Why don’t more brands make themselves more useful?


  1. That sound? My head hitting my desk every time a client thinks ‘numbers’ on social media channels are what matters.
    Thank you for not adding to my pain with another ‘list’ of why they don’t matter (I’m running out of Advil) and for sharing what actually does (and will continue to) make a real impact. (erm. that pun? totally not intended)

  2. It has been interesting watching the responses dwindle from and to various users as time goes on. Very simple pattern. Newbie—>lots of 2-way activity—>dwindling responses to and from—–fade away. I remember when the Home Shopping Network was taking over the world too….It’s a new toy…not a revolution….and it’s already diluted and full of soured users as they realize EVERYONE is just trying to sell them. The subtle art of social media has already been abused into the dirt.

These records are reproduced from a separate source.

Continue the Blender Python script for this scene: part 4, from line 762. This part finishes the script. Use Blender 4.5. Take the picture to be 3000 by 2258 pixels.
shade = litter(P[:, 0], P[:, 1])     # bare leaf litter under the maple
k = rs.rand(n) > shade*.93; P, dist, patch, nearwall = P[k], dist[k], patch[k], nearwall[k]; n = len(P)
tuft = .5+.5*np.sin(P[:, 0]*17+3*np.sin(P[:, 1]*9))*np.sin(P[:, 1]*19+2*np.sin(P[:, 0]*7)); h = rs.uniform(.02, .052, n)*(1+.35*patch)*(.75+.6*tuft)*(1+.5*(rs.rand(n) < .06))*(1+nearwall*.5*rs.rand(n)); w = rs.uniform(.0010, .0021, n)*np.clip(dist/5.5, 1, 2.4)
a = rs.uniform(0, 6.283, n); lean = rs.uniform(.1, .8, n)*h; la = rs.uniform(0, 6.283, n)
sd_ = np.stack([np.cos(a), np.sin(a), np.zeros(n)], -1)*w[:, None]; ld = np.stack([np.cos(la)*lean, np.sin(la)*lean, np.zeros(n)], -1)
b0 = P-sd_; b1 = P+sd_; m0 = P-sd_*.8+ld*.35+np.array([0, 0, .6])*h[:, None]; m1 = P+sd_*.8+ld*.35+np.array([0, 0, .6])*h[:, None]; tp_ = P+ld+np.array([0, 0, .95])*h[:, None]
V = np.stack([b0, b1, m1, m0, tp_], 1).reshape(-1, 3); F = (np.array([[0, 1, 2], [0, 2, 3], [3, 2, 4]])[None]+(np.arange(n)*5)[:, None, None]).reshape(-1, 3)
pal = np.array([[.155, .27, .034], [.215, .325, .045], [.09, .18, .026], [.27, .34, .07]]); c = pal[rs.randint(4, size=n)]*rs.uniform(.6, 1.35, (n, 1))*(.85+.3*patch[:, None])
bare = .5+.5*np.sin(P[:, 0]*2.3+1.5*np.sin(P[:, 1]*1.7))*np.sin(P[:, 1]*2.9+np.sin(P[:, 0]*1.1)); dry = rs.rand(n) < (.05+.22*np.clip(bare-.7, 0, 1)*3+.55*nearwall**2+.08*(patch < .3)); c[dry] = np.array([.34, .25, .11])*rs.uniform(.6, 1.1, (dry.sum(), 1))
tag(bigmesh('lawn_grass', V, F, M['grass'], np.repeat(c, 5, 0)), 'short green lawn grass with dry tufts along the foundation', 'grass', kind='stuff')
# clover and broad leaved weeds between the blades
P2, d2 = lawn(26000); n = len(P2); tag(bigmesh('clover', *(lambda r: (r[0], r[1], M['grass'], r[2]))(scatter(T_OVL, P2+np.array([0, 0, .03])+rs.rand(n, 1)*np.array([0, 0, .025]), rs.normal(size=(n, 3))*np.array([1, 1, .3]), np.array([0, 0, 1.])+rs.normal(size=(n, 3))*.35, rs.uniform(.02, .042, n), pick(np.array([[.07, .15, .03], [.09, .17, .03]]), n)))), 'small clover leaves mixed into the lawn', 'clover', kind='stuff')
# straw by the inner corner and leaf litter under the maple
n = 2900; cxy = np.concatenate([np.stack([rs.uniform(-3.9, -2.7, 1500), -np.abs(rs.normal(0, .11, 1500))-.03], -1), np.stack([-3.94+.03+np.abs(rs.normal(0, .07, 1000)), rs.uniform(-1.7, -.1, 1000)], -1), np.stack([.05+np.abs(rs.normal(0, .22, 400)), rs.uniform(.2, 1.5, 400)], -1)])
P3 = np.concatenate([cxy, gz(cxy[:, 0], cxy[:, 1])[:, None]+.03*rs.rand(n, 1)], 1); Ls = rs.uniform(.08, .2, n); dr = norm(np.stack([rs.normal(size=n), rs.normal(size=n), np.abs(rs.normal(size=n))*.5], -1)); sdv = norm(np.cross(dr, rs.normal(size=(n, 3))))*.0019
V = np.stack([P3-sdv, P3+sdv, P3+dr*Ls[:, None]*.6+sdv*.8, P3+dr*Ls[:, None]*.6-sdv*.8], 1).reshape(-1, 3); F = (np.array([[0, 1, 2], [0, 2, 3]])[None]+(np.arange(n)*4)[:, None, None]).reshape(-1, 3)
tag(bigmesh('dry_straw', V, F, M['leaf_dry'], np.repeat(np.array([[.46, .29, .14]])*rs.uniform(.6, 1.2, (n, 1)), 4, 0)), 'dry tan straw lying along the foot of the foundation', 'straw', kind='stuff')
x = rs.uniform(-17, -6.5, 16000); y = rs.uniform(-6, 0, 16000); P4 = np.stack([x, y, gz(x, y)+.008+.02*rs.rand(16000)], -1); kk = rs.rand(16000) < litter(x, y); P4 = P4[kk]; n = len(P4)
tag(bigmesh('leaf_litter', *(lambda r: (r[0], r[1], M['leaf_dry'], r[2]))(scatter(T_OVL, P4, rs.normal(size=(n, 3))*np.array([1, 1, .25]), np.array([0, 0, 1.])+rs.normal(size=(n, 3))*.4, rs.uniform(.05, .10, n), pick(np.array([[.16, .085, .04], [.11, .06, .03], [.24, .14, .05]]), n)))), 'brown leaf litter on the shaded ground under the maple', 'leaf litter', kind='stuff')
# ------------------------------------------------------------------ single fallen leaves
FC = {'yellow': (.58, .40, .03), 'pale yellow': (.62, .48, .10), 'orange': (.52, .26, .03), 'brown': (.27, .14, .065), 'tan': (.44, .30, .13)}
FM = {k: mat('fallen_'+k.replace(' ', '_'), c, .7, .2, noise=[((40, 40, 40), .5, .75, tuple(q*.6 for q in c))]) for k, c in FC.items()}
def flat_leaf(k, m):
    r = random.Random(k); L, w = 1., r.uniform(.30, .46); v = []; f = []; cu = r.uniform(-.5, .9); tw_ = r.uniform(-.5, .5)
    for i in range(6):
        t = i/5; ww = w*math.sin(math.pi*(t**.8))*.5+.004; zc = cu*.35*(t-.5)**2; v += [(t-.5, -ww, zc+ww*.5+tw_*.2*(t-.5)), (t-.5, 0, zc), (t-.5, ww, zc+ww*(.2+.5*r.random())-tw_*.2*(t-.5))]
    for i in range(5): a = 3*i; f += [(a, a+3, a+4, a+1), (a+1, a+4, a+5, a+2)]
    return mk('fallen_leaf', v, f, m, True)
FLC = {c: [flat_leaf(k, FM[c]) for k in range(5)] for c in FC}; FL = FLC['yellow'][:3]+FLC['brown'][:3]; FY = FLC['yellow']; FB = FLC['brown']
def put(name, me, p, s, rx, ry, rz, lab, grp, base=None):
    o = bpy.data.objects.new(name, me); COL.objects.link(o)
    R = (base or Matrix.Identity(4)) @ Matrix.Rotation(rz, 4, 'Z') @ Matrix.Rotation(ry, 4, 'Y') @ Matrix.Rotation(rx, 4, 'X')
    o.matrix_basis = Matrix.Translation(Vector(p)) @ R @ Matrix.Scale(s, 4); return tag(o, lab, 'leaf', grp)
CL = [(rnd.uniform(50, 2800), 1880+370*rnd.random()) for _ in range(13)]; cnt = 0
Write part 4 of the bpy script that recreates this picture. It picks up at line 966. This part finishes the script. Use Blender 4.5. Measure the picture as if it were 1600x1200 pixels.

  3. I think this ethic extends beyond just marketing, Mitch.
    I had a discussion yesterday in which I argued — as I have for years — that superior customer service is the only truly sustainable competitive differentiation most companies can build for themselves. The counter argument was that superior customer service is expensive, and doesn’t lend itself to traditional ROI measurements.
    However, good customer service is the very embodiment of the utilitarianism approach of giving your customers what they want and value.
    BTW: My next click is to that Charmin app!

  4. “The point is this: if you give something to people that they actually want to use…. no, need to use, they will love you and be loyal to you forever.”
    Absolutely love that quote Mitch. If I had to sum up what content marketing is all about – that’s it.

  5. Love this post, Mitch!
    You’ve really brought to light that it’s no longer just about the product that you buy, it’s about the ‘other stuff’ a company does for you, too. A company’s utility needs to extend beyond the point of purchase and in to the ‘everyday’ of customers lives.
    Those who succeed at this will thrive, those that fail will fade away.

  6. Great post Mitch. I’ve been trying to push this way of thinking out here too. Sadly, I come up against people who believe that brands aren’t there to actually help the people who use their products. Most businesses don’t think of actual altruism but focus instead on their bottom line. “Adding value” means wallpapers, ringtones or something cheap that doesn’t actually solve a real problem. It’s a short-sighted mentality that is going to take a lot work to change. Your post is a definite step in the right direction.

  7. Nicely said and spot on. Usefulness and utility to me has always been of absolutely primary importance. How on earth can marketers hope to deliver value without being useful? Even pure entertainment (which is not my cup of tea, being in B2B) has a use, which is to entertain us. When it fails to do so, it is “useless.”
    So much of what is done in marketing–whether traditional tactics or new ones, fails to meet the utility test. And it should be applied to information, as well, which means your content marketing had better be useful and not just attention-grabbing baubles to nowhere.
    Quibble: shouldn’t it be “utilitarian” marketing? No need for the “ism.”

  8. I think that Utilitarian marketing is a genius idea. In Ethics in Communication, utilitarianism is defined as an ethical standard that, “actions are right in proportion as they tend to promote happiness, wrong as they tend to produce the reverse of happiness.” I feel that businesses could take a lot from this. The main goal for businesses is to have satisfied customers, when they are marketing through an ethical standard that promotes happiness, there is a pretty definite assurance that they will have happy customers. Of course, this would all be relative to the business at hand, but if a business can make utilitarian marketing work for their product or service they should take full advantage of the ethical ground they is available to them through that.
    Johannesen, R. L., Valde, K. S., & Whedbee, K. E. (2009). Ethics in human communication. (6th ed.). Waveland Pr Inc.